Welch’s song is about streaming services. It is specifically about the way that they have cheapened art by offering it out to the masses for free, making it easily accessible and in turn making it easier for the industry to cheapen artists too, seeing their lives’ work as something to pay $0.004 for, rather than something to respect both monetarily and culturally. 

“They figured it out / That we’re gonna do it anyway / Even if it doesn’t pay”, sits as a central lyric, capturing how the industry exploits the creative drive of artists and the desire to make art regardless, using their passion as an excuse to not pay them. 

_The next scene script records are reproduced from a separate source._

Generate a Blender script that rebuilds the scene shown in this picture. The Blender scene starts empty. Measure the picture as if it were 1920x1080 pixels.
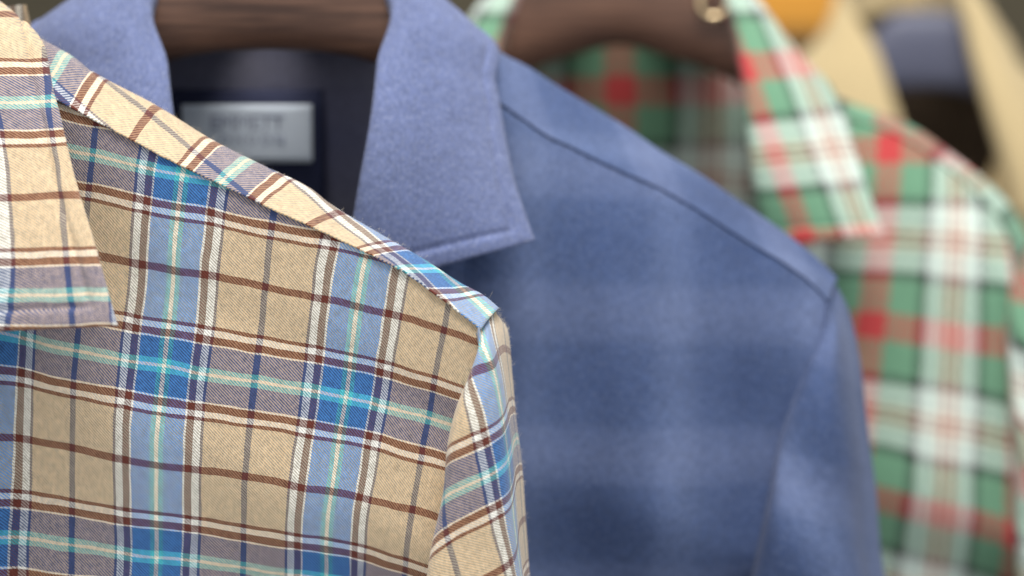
import bpy, math, random
import numpy as np
from mathutils import Matrix, Vector

random.seed(4)
rng = np.random.default_rng(7)
S = bpy.context.scene
COL = S.collection
R = math.radians

# ------------------------------------------------------------------ camera
FPX, PITCH, CAMZ = 3520.0, R(6.0), 1.45           # focal length in photo pixels, tilt, height
cam = bpy.data.cameras.new('camera')
cam.sensor_width = 36.0
cam.lens = 36.0 * FPX / 1920.0
cam.clip_start, cam.clip_end = 0.02, 50
cam.dof.use_dof = True
cam.dof.focus_distance = 0.548
cam.dof.aperture_fstop = 5.0
cam.dof.aperture_blades = 0
cam_ob = bpy.data.objects.new('camera', cam)
COL.objects.link(cam_ob)
cam_ob.location = (0, 0, CAMZ)
cam_ob.rotation_euler = (R(90) - PITCH, 0, 0)
S.camera = cam_ob

# ------------------------------------------------------------------ light
world = bpy.data.worlds.new('World')
S.world = world
world.use_nodes = True
world.node_tree.nodes['Background'].inputs[0].default_value = (0.93, 0.965, 1.0, 1)
world.node_tree.nodes['Background'].inputs[1].default_value = 0.58

def area(name, loc, target, size, power, color):
    l = bpy.data.lights.new(name, 'AREA')
    l.shape, l.size, l.energy, l.color = 'SQUARE', size, power, color
    o = bpy.data.objects.new(name, l)
    COL.objects.link(o)
    o.location = loc
    o.rotation_euler = (Vector(target) - Vector(loc)).to_track_quat('-Z', 'Y').to_euler()
    return o
area('ceiling_light', (0.10, 0.15, 3.0), (0.05, 0.65, 1.4), 0.9, 41, (1.0, 0.97, 0.93))
area('window_light', (-0.75, -1.5, 2.0), (0.0, 0.65, 1.4), 1.4, 9, (1.0, 0.98, 0.95))

S.view_settings.view_transform = 'Standard'
S.view_settings.look = 'None'
S.view_settings.exposure = 0.0
S.view_settings.gamma = 1.0
S.view_settings.use_curve_mapping = False
S.cycles.max_bounces = 6

# ------------------------------------------------------------------ helpers
C0 = np.array([0, 0, CAMZ])
FW = np.array([0, math.cos(PITCH), -math.sin(PITCH)])
UP = np.array([0, math.sin(PITCH), math.cos(PITCH)])
RT = np.array([1.0, 0, 0])

def ray(px, py):
    return FW + RT * (px - 960) / FPX - UP * (py - 540) / FPX

class Frame:
    """Upright frame of one hanging shirt: x across the shoulders, y towards its back, z up."""
    def __init__(s, px, py, depth, yaw, roll=0.0):
        s.O = C0 + ray(px, py) * depth
        m = Matrix.Rotation(-R(yaw), 3, 'Z') @ Matrix.Rotation(R(roll), 3, 'Y')
        s.M = np.array(m)
    def P(s, px, py, ly):
        d = ray(px, py)
        ey = s.M[:, 1]
        k = (ly - (C0 - s.O) @ ey) / (d @ ey)
        return s.M.T @ (C0 + k * d - s.O)
    def pl(s, pts):
        return np.array([s.P(*p) for p in pts])
    def px(s, loc):
        w = np.asarray(loc) @ s.M.T + s.O - C0
        z = w @ FW
        return np.stack([960 + FPX * (w @ RT) / z, 540 - FPX * (w @ UP) / z], -1)
    def matrix(s):
        m = Matrix(s.M.tolist()).to_4x4()
        m.translation = Vector(s.O.tolist())
        return m

def cr(pts, t):
    """Catmull-Rom through pts (k, d), t in [0, k-1]."""
    pts = np.asarray(pts, float)
    k = len(pts)
    t = np.clip(np.asarray(t, float), 0, k - 1)
    i = np.minimum(t.astype(int), k - 2)
    f = (t - i)[..., None]
    ext = np.vstack([2 * pts[0] - pts[1], pts, 2 * pts[-1] - pts[-2]])
    p0, p1, p2, p3 = ext[i], ext[i + 1], ext[i + 2], ext[i + 3]
    return 0.5 * (2 * p1 + (p2 - p0) * f + (2 * p0 - 5 * p1 + 4 * p2 - p3) * f ** 2 + (3 * p1 - p0 - 3 * p2 + p3) * f ** 3)

def crp(pts, t):
    """Periodic version: loops of points, pts (k, n, d), t in [0, k)."""
    k = len(pts)
    i = t.astype(int) % k
    f = (t - np.floor(t))[:, None, None]
    p0, p1, p2, p3 = pts[(i - 1) % k], pts[i], pts[(i + 1) % k], pts[(i + 2) % k]
    return 0.5 * (2 * p1 + (p2 - p0) * f + (2 * p0 - 5 * p1 + 4 * p2 - p3) * f ** 2 + (3 * p1 - p0 - 3 * p2 + p3) * f ** 3)

def dense(pts, n=400):
    return cr(pts, np.linspace(0, len(pts) - 1, n))

def pchip(x, y, q):
    """Monotone cubic through (x, y), x increasing; no overshoot where the spacing is uneven."""
    h, dl = np.diff(x), np.diff(y) / np.diff(x)
    m = np.zeros_like(y)
    if len(x) > 2:
        w1, w2 = 2 * h[1:] + h[:-1], h[1:] + 2 * h[:-1]
        ok = dl[:-1] * dl[1:] > 0
        a, b = np.where(ok, dl[:-1], 1), np.where(ok, dl[1:], 1)
        m[1:-1] = np.where(ok, (w1 + w2) / (w1 / a + w2 / b), 0)
    m[0], m[-1] = dl[0], dl[-1]
    k = np.clip(np.searchsorted(x, q) - 1, 0, len(x) - 2)
    t = (q - x[k]) / h[k]
    return (2 * t ** 3 - 3 * t ** 2 + 1) * y[k] + (t ** 3 - 2 * t ** 2 + t) * h[k] * m[k] + (3 * t ** 2 - 2 * t ** 3) * y[k + 1] + (t ** 3 - t ** 2) * h[k] * m[k + 1]

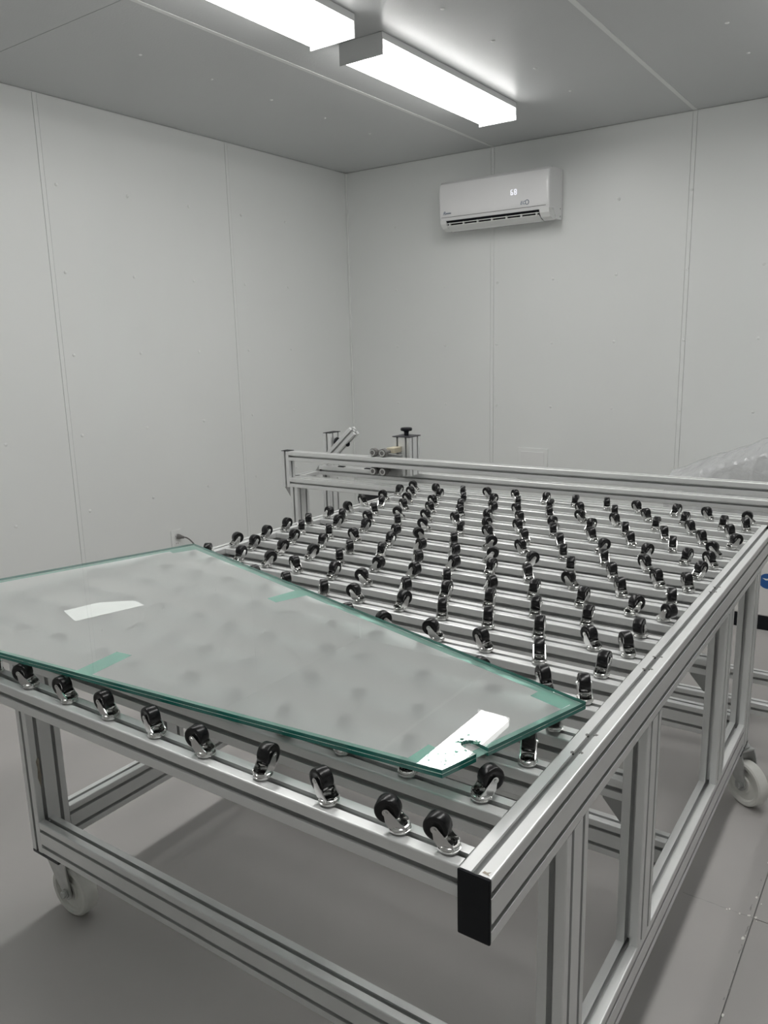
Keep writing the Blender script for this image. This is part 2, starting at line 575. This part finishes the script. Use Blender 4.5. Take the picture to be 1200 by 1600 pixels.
# ================================================================== ROLLER TABLE
W, L, NR, PITCH = 1470.0, 2090.0, 18, 120.28
T0 = (-W / 2, L / 2, 0)          # base of the table on the floor
def Z(z):
    return z + 860.0
table = empty('roller_table', T0)
tag(table, 'long aluminium T-slot roller table with rows of small upturned black casters', 'roller table')
def tb(name, axis, x0, x1, y0, y1, z0, z1):
    return bar(name, table, axis, x0, x1, y0, y1, Z(z0), Z(z1), T0)
def tbox(name, m, x0, x1, y0, y1, z0, z1, parent=None, bevel=0.0, off=None):
    return box(name, m, parent or table, x0, x1, y0, y1, Z(z0), Z(z1), off or T0, bevel)

cap_me = box_mesh('end_cap', 45, 4, 90, M['black'], 2.0, 2)
for x0 in (-W, -45):
    beam = tb('side_beam', 'y', x0, x0 + 45, 0, L, -90, 0)
    for yy in (-L / 2 - 2, L / 2 + 2):
        c = add('end_cap', cap_me, beam, (0, yy, 0))
for i in range(NR):
    tb('roller_rail', 'x', -W + 45, -45, i * PITCH, i * PITCH + 45, -45, 0)
LEGS_Y = (245, 650, 1350, 1755)
ZB, ZT = -662, -572              # lower frame, bottom and top
for x0 in (-W, -45):
    for k, y0 in enumerate(LEGS_Y):
        tb('leg', 'z', x0, x0 + 45, y0, y0 + 90, ZB if k in (0, 3) else ZT, -90)
    tb('lower_side_rail', 'y', x0, x0 + 45, LEGS_Y[0] + 90, LEGS_Y[3], ZB, ZT)
for y0 in (LEGS_Y[0], L / 2 - 22.5, LEGS_Y[3] + 45):
    tb('lower_cross_rail', 'x', -W + 45, -45, y0, y0 + 45, ZB, ZT)
gus = prism('gusset', [(0, 0), (-42, 0), (-42, -6), (-6, -48), (0, -48)], -16, 16, M['alu_rough'], axis='y')
gusm = prism('gusset', [(0, 0), (0, -48), (6, -48), (42, -6), (42, 0)], -16, 16, M['alu_rough'], axis='y')
for y0 in (LEGS_Y[1], LEGS_Y[2]):
    tb('upper_cross_rail', 'x', -W + 45, -45, y0 + 8, y0 + 53, -267, -222)
    add('gusset', gus, table, (-45 - T0[0], y0 + 30 - T0[1], Z(-267)))
    add('gusset', gusm, table, (-W + 45 - T0[0], y0 + 30 - T0[1], Z(-267)))
# drop of spilt paint down the near left leg, dirt at the near corner of the side beam
stp = [(0, 0), (4, -8), (3, -30), (5, -52), (2, -70), (1, -88), (-2, -70), (-5, -55), (-3, -30), (-5, -10)]
add('paint_run', prism('paint_run', stp, 0, 0.5, M['stain'], axis='x'), table, (-W + 45 - T0[0], 263 - T0[1], Z(-395)))
add('scuff', prism('scuff', [(-13, 3), (-3, 2), (-6, 5), (-4, 9), (-8, 6), (-12, 7)], 0, 0.3, M['stain']), table, (-2 - T0[0], 2 - T0[1], Z(0)))
nick = prism('slot_nick', [(-2, -4), (2, -3), (3, -1), (2, 3), (-1, 4), (-3, 1)], -3, 0.25, M['grey'])
for yy in (330, 395, 700, 770, 1255, 1300):
    add('slot_nick', nick, table, (-22.5 - 6 - T0[0], yy - T0[1], Z(0)), (0, 0, random.uniform(0, 1)))
    add('slot_nick', nick, table, (-22.5 + 6 - T0[0], yy + 6 - T0[1], Z(0)), (0, 0, random.uniform(0, 3)))

# --- the small upturned casters -------------------------------------------------
WR, WH, TR = 17.3, 30.0, 15.5    # wheel radius, axle height above the rail, trail
V, F = lathe([(0, 0), (10.5, 0), (10.5, 1.6), (13.8, 2.0), (15.0, 3.2), (15.0, 5.4), (13.6, 6.0), (13.6, 6.8), (14.6, 7.6), (14.2, 9.6), (12.6, 10.6), (10.6, 9.9), (9.0, 7.4), (5.6, 7.0), (5.0, 8.6), (0, 8.8)], 24)
housing_me = auto_smooth(mesh_from('caster_housing', V, F, M['chrome']))
def fork_mesh():
    V, F = [], []
    for s in (-1, 1):
        arm = []
        for a in range(-60, 151, 15):                # round end about the axle
            t = math.radians(a)
            arm.append((TR + 5.2 * math.cos(t), WH + 5.2 * math.sin(t)))
        arm += [(3.5, 25.0), (-3.0, 17.0), (-9.0, 12.5), (-10.5, 8.6), (11.0, 8.6), (16.5, 15.0)]
        y0 = s * 12.2
        prism('x', arm, min(y0, y0 - s * 1.7), max(y0, y0 - s * 1.7), None, axis='y', V=V, F=F)
    # the pressed collar that ties both arms together round the race
    lathe([(10.2, 8.4), (13.0, 8.4), (13.6, 9.4), (13.0, 11.0), (10.4, 11.0), (10.2, 8.4)], 24, V=V, F=F)
    for s in (-1, 1):
        lathe([(0, s * 13.8), (2.2, s * 13.8), (2.6, s * 13.2), (2.6, s * 12.0)], 10, axis='y', V=V, F=F, centre=(TR, 0, WH))
    return auto_smooth(mesh_from('fork', V, F, M['chrome']), 0.5)
fork_me = fork_mesh()
V, F = lathe([(2.4, -10.0), (9.5, -9.2), (11.0, -10.0), (15.0, -10.0), (16.5, -9.2), (WR, -7.4), (WR, 7.4), (16.5, 9.2), (15.0, 10.0), (11.0, 10.0), (9.5, 9.2), (2.4, 10.0)], 28, axis='y')
wheel_me = auto_smooth(mesh_from('wheel', V, F, M['rubber']), 0.7)
CASTERS = {
    0: [(-70,190),(-144,200),(-262,165),(-386,95),(-506,190),(-622,170),(-742,180),(-861,185),(-982,200),(-1102,330),(-1222,350),(-1336,350),(-1413,200)],
    1: [(-88,59),(-209,105),(-329,110),(-448,310),(-566,330),(-687,10),(-805,270),(-926,330),(-1048,200),(-1167,235),(-1283,350),(-1395,200)],
    2: [(-72,108),(-142,280),(-264,300),(-382,300),(-503,350),(-622,255),(-739,235),(-864,310),(-982,10),(-1100,10),(-1217,300),(-1336,300),(-1410,330)],
    3: [(-80,290),(-205,350),(-328,290),(-445,200),(-564,350),(-686,255),(-806,290),(-924,350),(-1047,10),(-1169,350),(-1282,235),(-1395,10)],
    4: [(-73,119),(-145,135),(-261,235),(-384,235),(-503,255),(-625,300),(-740,235),(-864,350),(-979,300),(-1099,290),(-1219,280),(-1336,200),(-1411,235)],
    5: [(-85,90),(-210,115),(-327,160),(-442,190),(-564,239),(-689,330),(-810,270),(-924,280),(-1047,255),(-1166,290),(-1282,255),(-1390,300)],
    6: [(-72,130),(-143,150),(-263,105),(-384,110),(-501,115),(-617,75),(-737,185),(-849,315),(-981,330),(-1101,350),(-1218,235),(-1335,330),(-1411,10)],
    7: [(-83,270),(-202,95),(-324,105),(-443,100),(-564,95),(-681,320),(-799,190),(-917,90),(-1039,160),(-1158,65),(-1268,95),(-1389,300)],
    8: [(-69,330),(-142,55),(-261,85),(-383,95),(-502,320),(-626,300),(-738,345),(-860,0),(-982,130),(-1097,70),(-1215,75),(-1331,85),(-1409,70)],
    9: [(-85,290),(-201,130),(-325,170),(-448,130),(-563,90),(-683,340),(-797,325),(-922,105),(-1038,315),(-1148,100),(-1271,85),(-1390,85)],
    10: [(-73,125),(-144,140),(-262,130),(-381,105),(-505,50),(-630,20),(-744,325),(-866,340),(-975,90),(-1097,175),(-1211,130),(-1330,125),(-1407,85)],
    11: [(-81,65),(-207,150),(-327,119),(-449,110),(-571,160),(-695,40),(-810,305),(-922,230),(-1037,340),(-1160,80),(-1279,80),(-1395,300)],
    12: [(-68,145),(-142,75),(-256,59),(-385,45),(-505,125),(-620,135),(-741,165),(-854,105),(-980,195),(-1098,130),(-1214,170),(-1333,290),(-1413,350)],
    13: [(-81,170),(-206,105),(-327,125),(-447,135),(-578,119),(-694,150),(-803,250),(-930,155),(-1046,175),(-1161,200),(-1279,145),(-1391,255)],
    14: [(-67,45),(-146,130),(-260,119),(-384,110),(-504,75),(-621,255),(-744,145),(-864,260),(-981,140),(-1104,160),(-1223,155),(-1335,110),(-1413,165)],
    15: [(-89,130),(-207,135),(-323,90),(-449,150),(-568,165),(-690,125),(-810,155),(-924,335),(-1043,280),(-1162,170),(-1279,175),(-1392,190)],
    16: [(-68,115),(-141,85),(-264,80),(-381,140),(-498,110),(-618,145),(-743,95),(-869,115),(-982,75),(-1102,295),(-1220,90),(-1339,175),(-1417,85)],
    17: [(-72,180),(-206,150),(-325,70),(-448,150),(-567,110),(-692,95),(-813,85),(-928,150),(-1048,170),(-1171,295),(-1292,265),(-1400,185)],
}
for i, row in CASTERS.items():
    for x, ang in row:
        c = add('swivel_caster', housing_me, table, (x - T0[0], i * PITCH + 22.5 - T0[1], Z(0)), (0, 0, math.radians(ang)))
        add('fork', fork_me, c)
        add('wheel', wheel_me, c, (TR, 0, WH))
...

Once again, obviously, Father John Misty is getting paid. But as he was in the lucky position of getting invited into Spotify, being allowed to use their studio to record a new version of ‘Mr Tillman’, as well as a cover, he chose to sing Welch’s words in protest for other artists, drawing attention to the fact that her worries in 2001 are only proving truer with time. Sure, his work might not be free anymore, but when he was a new artist, it would have been; he would have struggled like anyone else, so he now uses his platform to speak up for them. And he used Welch’s articulate words to say it perfectly.

The kicker, though, is where it is said, and that’s what Welch loved about this cover, too. “It’s mostly a retired song, so I was always very moved when people would be brave enough to holler for it at my shows, this quiet little threatening song,” she said as she’d essentially left the track behind. But as the years went on, she heard more and more artists singing it for her, including Courtney Barnett, Phoebe Bridgers and Conor Oberst, and then, as she put it, “the real capper was when Father John Misty played it with beautiful irony at a Spotify Session”. 

To get Spotify, a major culprit behind the issues that this song addresses, to put out and publicly promote the track, Tillman demanded a display of total hypocrisy from them. He essentially demanded embarrassment from them and made them cough up those cents.